Mr Sagoo said the third obstacle is governance and workforce transformation. AI adoption is not just about automation; it requires redesigning workflows, retraining employees and putting guardrails in place for responsible and secure use.
"Many companies still underestimate the scale of change management needed," he said.
Agentic AI marks a major evolution beyond traditional AI. Agentic AI autonomously takes action and coordinates multiple agents to execute complex tasks -- from running marketing campaigns to optimising supply chains.
The technology is becoming central to enterprise transformation, enabling organisations to completely redesign operations and unlock entirely new capabilities.
Sovereign AI is surging across Southeast Asia as governments race to control their own data, models and infrastructure amid geopolitical friction and data residency fears, said Mr Sagoo.
While Singapore leads in terms of administrative oversight and advanced policies, momentum is shifting regionally, he noted. However, Malaysia is questioning if resource-heavy foreign data centres offer enough economic payback, while Indonesia remains focused on keeping data within its borders.
Thailand is leveraging its strategic position to attract both Western and Chinese AI giants.
As AI tools advance rapidly, companies making bold, scaled investments are pulling ahead.

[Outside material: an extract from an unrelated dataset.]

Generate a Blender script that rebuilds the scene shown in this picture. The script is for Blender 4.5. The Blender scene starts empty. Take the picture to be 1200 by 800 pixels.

Those that have scaled at least one strategic AI initiative are nearly three times more likely than peers to see AI returns exceed expectations, according to Accenture.
Mr Sagoo urged companies to focus on business value over disconnected AI pilots, prioritising high-impact use cases with clear outcomes, especially customer-facing applications that drive growth and competitiveness.
He said AI adoption also requires rethinking operating models, as AI-driven workflows blur traditional functional boundaries and connect the full customer journey.
Mr Sagoo recommended a "build and buy" approach, combining external AI platforms with selectively developed proprietary capabilities for strategic functions.
"The future AI landscape is expected to involve hybrid environments combining multiple AI platforms, cloud providers and internally developed models," he said.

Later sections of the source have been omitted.